TASK >>
Please write out the material below exactly as given.

DATA >>
--------
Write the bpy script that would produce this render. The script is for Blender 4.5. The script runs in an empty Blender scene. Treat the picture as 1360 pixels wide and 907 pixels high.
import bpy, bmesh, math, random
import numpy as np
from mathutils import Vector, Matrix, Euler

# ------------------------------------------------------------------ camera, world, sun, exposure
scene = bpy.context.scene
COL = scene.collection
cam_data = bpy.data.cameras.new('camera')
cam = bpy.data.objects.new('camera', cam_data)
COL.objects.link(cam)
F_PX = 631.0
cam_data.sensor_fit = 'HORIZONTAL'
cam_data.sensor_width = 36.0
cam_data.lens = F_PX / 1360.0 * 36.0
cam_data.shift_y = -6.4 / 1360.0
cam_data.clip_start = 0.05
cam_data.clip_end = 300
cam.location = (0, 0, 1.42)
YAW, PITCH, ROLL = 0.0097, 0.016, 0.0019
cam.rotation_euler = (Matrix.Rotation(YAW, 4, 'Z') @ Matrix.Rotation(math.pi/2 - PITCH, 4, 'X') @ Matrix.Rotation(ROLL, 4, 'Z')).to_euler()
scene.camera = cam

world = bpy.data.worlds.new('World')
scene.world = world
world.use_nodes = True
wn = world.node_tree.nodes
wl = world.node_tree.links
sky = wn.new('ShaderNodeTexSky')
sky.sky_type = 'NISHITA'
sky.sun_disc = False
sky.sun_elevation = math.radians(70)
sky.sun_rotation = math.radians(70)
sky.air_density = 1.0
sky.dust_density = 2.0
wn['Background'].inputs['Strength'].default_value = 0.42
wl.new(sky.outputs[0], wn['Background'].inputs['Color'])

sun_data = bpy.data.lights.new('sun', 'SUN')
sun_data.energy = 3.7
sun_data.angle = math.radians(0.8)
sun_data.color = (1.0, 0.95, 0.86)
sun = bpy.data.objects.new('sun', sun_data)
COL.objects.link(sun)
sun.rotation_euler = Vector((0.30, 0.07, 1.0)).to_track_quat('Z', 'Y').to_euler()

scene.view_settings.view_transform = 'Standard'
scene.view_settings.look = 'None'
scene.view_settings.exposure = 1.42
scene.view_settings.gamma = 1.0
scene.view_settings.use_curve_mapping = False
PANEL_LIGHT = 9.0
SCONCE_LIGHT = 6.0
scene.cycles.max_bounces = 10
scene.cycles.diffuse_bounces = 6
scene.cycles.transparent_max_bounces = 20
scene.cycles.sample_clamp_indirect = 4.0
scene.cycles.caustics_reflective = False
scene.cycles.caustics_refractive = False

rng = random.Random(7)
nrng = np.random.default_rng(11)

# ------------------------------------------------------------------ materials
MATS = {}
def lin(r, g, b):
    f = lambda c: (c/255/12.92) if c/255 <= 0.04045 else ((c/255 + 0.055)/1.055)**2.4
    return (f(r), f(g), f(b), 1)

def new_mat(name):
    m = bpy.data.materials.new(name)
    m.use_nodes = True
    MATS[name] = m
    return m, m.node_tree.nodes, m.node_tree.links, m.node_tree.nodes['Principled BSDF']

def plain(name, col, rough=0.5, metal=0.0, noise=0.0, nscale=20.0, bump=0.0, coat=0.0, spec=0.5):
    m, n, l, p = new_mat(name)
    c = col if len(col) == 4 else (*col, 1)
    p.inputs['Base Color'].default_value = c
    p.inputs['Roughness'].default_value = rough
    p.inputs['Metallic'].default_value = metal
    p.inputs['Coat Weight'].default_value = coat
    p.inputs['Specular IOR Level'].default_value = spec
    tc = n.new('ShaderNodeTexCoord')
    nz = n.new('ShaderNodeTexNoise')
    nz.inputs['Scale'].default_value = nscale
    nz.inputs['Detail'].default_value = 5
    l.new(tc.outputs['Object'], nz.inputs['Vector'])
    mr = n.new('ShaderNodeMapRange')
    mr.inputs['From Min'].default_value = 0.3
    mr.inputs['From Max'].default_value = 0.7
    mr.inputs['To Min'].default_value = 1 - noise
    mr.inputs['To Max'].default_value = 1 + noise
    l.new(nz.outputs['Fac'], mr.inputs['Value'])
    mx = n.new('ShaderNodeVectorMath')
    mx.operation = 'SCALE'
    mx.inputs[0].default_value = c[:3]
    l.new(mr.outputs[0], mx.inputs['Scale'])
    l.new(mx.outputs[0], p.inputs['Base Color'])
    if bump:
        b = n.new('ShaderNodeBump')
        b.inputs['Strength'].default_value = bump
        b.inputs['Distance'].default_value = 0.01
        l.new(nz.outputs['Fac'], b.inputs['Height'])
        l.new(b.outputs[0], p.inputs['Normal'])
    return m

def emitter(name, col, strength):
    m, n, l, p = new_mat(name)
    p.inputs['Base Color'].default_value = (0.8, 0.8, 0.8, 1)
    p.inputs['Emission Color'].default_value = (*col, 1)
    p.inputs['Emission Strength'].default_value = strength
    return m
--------
ANSWER BELOW >>
Write the bpy script that would produce this render. The script is for Blender 4.5. The script runs in an empty Blender scene. Treat the picture as 1360 pixels wide and 907 pixels high.
import bpy, bmesh, math, random
import numpy as np
from mathutils import Vector, Matrix, Euler

# ------------------------------------------------------------------ camera, world, sun, exposure
scene = bpy.context.scene
COL = scene.collection
cam_data = bpy.data.cameras.new('camera')
cam = bpy.data.objects.new('camera', cam_data)
COL.objects.link(cam)
F_PX = 631.0
cam_data.sensor_fit = 'HORIZONTAL'
cam_data.sensor_width = 36.0
cam_data.lens = F_PX / 1360.0 * 36.0
cam_data.shift_y = -6.4 / 1360.0
cam_data.clip_start = 0.05
cam_data.clip_end = 300
cam.location = (0, 0, 1.42)
YAW, PITCH, ROLL = 0.0097, 0.016, 0.0019
cam.rotation_euler = (Matrix.Rotation(YAW, 4, 'Z') @ Matrix.Rotation(math.pi/2 - PITCH, 4, 'X') @ Matrix.Rotation(ROLL, 4, 'Z')).to_euler()
scene.camera = cam

world = bpy.data.worlds.new('World')
scene.world = world
world.use_nodes = True
wn = world.node_tree.nodes
wl = world.node_tree.links
sky = wn.new('ShaderNodeTexSky')
sky.sky_type = 'NISHITA'
sky.sun_disc = False
sky.sun_elevation = math.radians(70)
sky.sun_rotation = math.radians(70)
sky.air_density = 1.0
sky.dust_density = 2.0
wn['Background'].inputs['Strength'].default_value = 0.42
wl.new(sky.outputs[0], wn['Background'].inputs['Color'])

sun_data = bpy.data.lights.new('sun', 'SUN')
sun_data.energy = 3.7
sun_data.angle = math.radians(0.8)
sun_data.color = (1.0, 0.95, 0.86)
sun = bpy.data.objects.new('sun', sun_data)
COL.objects.link(sun)
sun.rotation_euler = Vector((0.30, 0.07, 1.0)).to_track_quat('Z', 'Y').to_euler()

scene.view_settings.view_transform = 'Standard'
scene.view_settings.look = 'None'
scene.view_settings.exposure = 1.42
scene.view_settings.gamma = 1.0
scene.view_settings.use_curve_mapping = False
PANEL_LIGHT = 9.0
SCONCE_LIGHT = 6.0
scene.cycles.max_bounces = 10
scene.cycles.diffuse_bounces = 6
scene.cycles.transparent_max_bounces = 20
scene.cycles.sample_clamp_indirect = 4.0
scene.cycles.caustics_reflective = False
scene.cycles.caustics_refractive = False

rng = random.Random(7)
nrng = np.random.default_rng(11)

# ------------------------------------------------------------------ materials
MATS = {}
def lin(r, g, b):
    f = lambda c: (c/255/12.92) if c/255 <= 0.04045 else ((c/255 + 0.055)/1.055)**2.4
    return (f(r), f(g), f(b), 1)

def new_mat(name):
    m = bpy.data.materials.new(name)
    m.use_nodes = True
    MATS[name] = m
    return m, m.node_tree.nodes, m.node_tree.links, m.node_tree.nodes['Principled BSDF']

def plain(name, col, rough=0.5, metal=0.0, noise=0.0, nscale=20.0, bump=0.0, coat=0.0, spec=0.5):
    m, n, l, p = new_mat(name)
    c = col if len(col) == 4 else (*col, 1)
    p.inputs['Base Color'].default_value = c
    p.inputs['Roughness'].default_value = rough
    p.inputs['Metallic'].default_value = metal
    p.inputs['Coat Weight'].default_value = coat
    p.inputs['Specular IOR Level'].default_value = spec
    tc = n.new('ShaderNodeTexCoord')
    nz = n.new('ShaderNodeTexNoise')
    nz.inputs['Scale'].default_value = nscale
    nz.inputs['Detail'].default_value = 5
    l.new(tc.outputs['Object'], nz.inputs['Vector'])
    mr = n.new('ShaderNodeMapRange')
    mr.inputs['From Min'].default_value = 0.3
    mr.inputs['From Max'].default_value = 0.7
    mr.inputs['To Min'].default_value = 1 - noise
    mr.inputs['To Max'].default_value = 1 + noise
    l.new(nz.outputs['Fac'], mr.inputs['Value'])
    mx = n.new('ShaderNodeVectorMath')
    mx.operation = 'SCALE'
    mx.inputs[0].default_value = c[:3]
    l.new(mr.outputs[0], mx.inputs['Scale'])
    l.new(mx.outputs[0], p.inputs['Base Color'])
    if bump:
        b = n.new('ShaderNodeBump')
        b.inputs['Strength'].default_value = bump
        b.inputs['Distance'].default_value = 0.01
        l.new(nz.outputs['Fac'], b.inputs['Height'])
        l.new(b.outputs[0], p.inputs['Normal'])
    return m

def emitter(name, col, strength):
    m, n, l, p = new_mat(name)
    p.inputs['Base Color'].default_value = (0.8, 0.8, 0.8, 1)
    p.inputs['Emission Color'].default_value = (*col, 1)
    p.inputs['Emission Strength'].default_value = strength
    return m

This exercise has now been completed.